**Task goal:**
Retype everything in the listing, leaving each line exactly as it is.

begin

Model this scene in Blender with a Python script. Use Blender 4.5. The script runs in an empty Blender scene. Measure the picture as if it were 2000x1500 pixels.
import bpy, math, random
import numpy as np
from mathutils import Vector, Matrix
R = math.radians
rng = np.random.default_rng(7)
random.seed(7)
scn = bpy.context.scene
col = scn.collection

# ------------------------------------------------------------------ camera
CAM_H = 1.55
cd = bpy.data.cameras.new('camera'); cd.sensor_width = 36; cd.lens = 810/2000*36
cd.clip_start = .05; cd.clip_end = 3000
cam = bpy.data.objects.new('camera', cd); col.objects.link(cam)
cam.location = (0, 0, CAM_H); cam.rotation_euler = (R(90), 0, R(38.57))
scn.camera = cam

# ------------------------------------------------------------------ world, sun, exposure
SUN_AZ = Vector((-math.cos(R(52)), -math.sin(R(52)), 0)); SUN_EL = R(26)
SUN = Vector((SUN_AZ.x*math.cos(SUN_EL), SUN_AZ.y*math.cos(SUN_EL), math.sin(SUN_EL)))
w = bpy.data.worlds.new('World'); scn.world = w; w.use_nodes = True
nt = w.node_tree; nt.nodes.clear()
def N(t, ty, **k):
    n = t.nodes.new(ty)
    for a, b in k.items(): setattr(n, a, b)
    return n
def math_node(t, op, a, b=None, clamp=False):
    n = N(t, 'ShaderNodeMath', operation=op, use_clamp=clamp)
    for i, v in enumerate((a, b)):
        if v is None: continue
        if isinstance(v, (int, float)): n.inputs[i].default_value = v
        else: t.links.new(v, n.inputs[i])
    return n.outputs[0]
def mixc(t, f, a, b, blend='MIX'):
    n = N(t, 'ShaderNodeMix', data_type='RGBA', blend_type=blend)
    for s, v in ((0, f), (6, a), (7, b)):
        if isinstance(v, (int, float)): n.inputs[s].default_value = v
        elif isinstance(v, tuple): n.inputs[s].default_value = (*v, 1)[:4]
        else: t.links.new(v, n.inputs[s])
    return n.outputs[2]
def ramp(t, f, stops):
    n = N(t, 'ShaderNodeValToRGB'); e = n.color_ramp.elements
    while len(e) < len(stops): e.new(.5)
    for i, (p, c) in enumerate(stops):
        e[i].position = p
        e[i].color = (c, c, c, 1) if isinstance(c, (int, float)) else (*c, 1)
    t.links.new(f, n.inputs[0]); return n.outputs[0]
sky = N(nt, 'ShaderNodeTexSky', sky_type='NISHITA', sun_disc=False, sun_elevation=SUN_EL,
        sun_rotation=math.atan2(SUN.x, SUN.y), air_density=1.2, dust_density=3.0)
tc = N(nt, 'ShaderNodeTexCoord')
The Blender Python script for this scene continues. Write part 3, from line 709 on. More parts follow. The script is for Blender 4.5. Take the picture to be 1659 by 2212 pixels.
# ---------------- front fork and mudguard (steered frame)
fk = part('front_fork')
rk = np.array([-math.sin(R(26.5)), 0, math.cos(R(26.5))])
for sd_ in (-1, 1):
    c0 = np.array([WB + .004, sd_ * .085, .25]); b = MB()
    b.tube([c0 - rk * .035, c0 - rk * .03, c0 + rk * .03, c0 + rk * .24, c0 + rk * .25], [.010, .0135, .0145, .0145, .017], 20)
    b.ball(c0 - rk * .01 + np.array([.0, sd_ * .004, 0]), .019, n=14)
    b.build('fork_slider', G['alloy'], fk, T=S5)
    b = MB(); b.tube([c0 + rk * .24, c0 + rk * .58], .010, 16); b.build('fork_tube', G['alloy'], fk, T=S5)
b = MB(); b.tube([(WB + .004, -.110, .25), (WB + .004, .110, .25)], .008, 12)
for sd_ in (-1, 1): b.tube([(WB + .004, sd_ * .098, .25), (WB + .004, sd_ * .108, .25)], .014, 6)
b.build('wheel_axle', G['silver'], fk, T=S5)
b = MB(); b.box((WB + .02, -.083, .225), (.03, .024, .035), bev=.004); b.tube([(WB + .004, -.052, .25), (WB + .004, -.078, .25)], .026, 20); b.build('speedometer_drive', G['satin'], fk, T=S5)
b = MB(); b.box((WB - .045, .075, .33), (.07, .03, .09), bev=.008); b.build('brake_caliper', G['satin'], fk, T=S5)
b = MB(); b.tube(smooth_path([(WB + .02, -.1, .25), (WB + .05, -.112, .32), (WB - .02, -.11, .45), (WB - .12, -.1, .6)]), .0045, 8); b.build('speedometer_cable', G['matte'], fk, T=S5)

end

**Solution to this task:**
Model this scene in Blender with a Python script. Use Blender 4.5. The script runs in an empty Blender scene. Measure the picture as if it were 2000x1500 pixels.
import bpy, math, random
import numpy as np
from mathutils import Vector, Matrix
R = math.radians
rng = np.random.default_rng(7)
random.seed(7)
scn = bpy.context.scene
col = scn.collection

# ------------------------------------------------------------------ camera
CAM_H = 1.55
cd = bpy.data.cameras.new('camera'); cd.sensor_width = 36; cd.lens = 810/2000*36
cd.clip_start = .05; cd.clip_end = 3000
cam = bpy.data.objects.new('camera', cd); col.objects.link(cam)
cam.location = (0, 0, CAM_H); cam.rotation_euler = (R(90), 0, R(38.57))
scn.camera = cam

# ------------------------------------------------------------------ world, sun, exposure
SUN_AZ = Vector((-math.cos(R(52)), -math.sin(R(52)), 0)); SUN_EL = R(26)
SUN = Vector((SUN_AZ.x*math.cos(SUN_EL), SUN_AZ.y*math.cos(SUN_EL), math.sin(SUN_EL)))
w = bpy.data.worlds.new('World'); scn.world = w; w.use_nodes = True
nt = w.node_tree; nt.nodes.clear()
def N(t, ty, **k):
    n = t.nodes.new(ty)
    for a, b in k.items(): setattr(n, a, b)
    return n
def math_node(t, op, a, b=None, clamp=False):
    n = N(t, 'ShaderNodeMath', operation=op, use_clamp=clamp)
    for i, v in enumerate((a, b)):
        if v is None: continue
        if isinstance(v, (int, float)): n.inputs[i].default_value = v
        else: t.links.new(v, n.inputs[i])
    return n.outputs[0]
def mixc(t, f, a, b, blend='MIX'):
    n = N(t, 'ShaderNodeMix', data_type='RGBA', blend_type=blend)
    for s, v in ((0, f), (6, a), (7, b)):
        if isinstance(v, (int, float)): n.inputs[s].default_value = v
        elif isinstance(v, tuple): n.inputs[s].default_value = (*v, 1)[:4]
        else: t.links.new(v, n.inputs[s])
    return n.outputs[2]
def ramp(t, f, stops):
    n = N(t, 'ShaderNodeValToRGB'); e = n.color_ramp.elements
    while len(e) < len(stops): e.new(.5)
    for i, (p, c) in enumerate(stops):
        e[i].position = p
        e[i].color = (c, c, c, 1) if isinstance(c, (int, float)) else (*c, 1)
    t.links.new(f, n.inputs[0]); return n.outputs[0]
sky = N(nt, 'ShaderNodeTexSky', sky_type='NISHITA', sun_disc=False, sun_elevation=SUN_EL,
        sun_rotation=math.atan2(SUN.x, SUN.y), air_density=1.2, dust_density=3.0)
tc = N(nt, 'ShaderNodeTexCoord')
The Blender Python script for this scene continues. Write part 3, from line 709 on. More parts follow. The script is for Blender 4.5. Take the picture to be 1659 by 2212 pixels.
# ---------------- front fork and mudguard (steered frame)
fk = part('front_fork')
rk = np.array([-math.sin(R(26.5)), 0, math.cos(R(26.5))])
for sd_ in (-1, 1):
    c0 = np.array([WB + .004, sd_ * .085, .25]); b = MB()
    b.tube([c0 - rk * .035, c0 - rk * .03, c0 + rk * .03, c0 + rk * .24, c0 + rk * .25], [.010, .0135, .0145, .0145, .017], 20)
    b.ball(c0 - rk * .01 + np.array([.0, sd_ * .004, 0]), .019, n=14)
    b.build('fork_slider', G['alloy'], fk, T=S5)
    b = MB(); b.tube([c0 + rk * .24, c0 + rk * .58], .010, 16); b.build('fork_tube', G['alloy'], fk, T=S5)
b = MB(); b.tube([(WB + .004, -.110, .25), (WB + .004, .110, .25)], .008, 12)
for sd_ in (-1, 1): b.tube([(WB + .004, sd_ * .098, .25), (WB + .004, sd_ * .108, .25)], .014, 6)
b.build('wheel_axle', G['silver'], fk, T=S5)
b = MB(); b.box((WB + .02, -.083, .225), (.03, .024, .035), bev=.004); b.tube([(WB + .004, -.052, .25), (WB + .004, -.078, .25)], .026, 20); b.build('speedometer_drive', G['satin'], fk, T=S5)
b = MB(); b.box((WB - .045, .075, .33), (.07, .03, .09), bev=.008); b.build('brake_caliper', G['satin'], fk, T=S5)
b = MB(); b.tube(smooth_path([(WB + .02, -.1, .25), (WB + .05, -.112, .32), (WB - .02, -.11, .45), (WB - .12, -.1, .6)]), .0045, 8); b.build('speedometer_cable', G['matte'], fk, T=S5)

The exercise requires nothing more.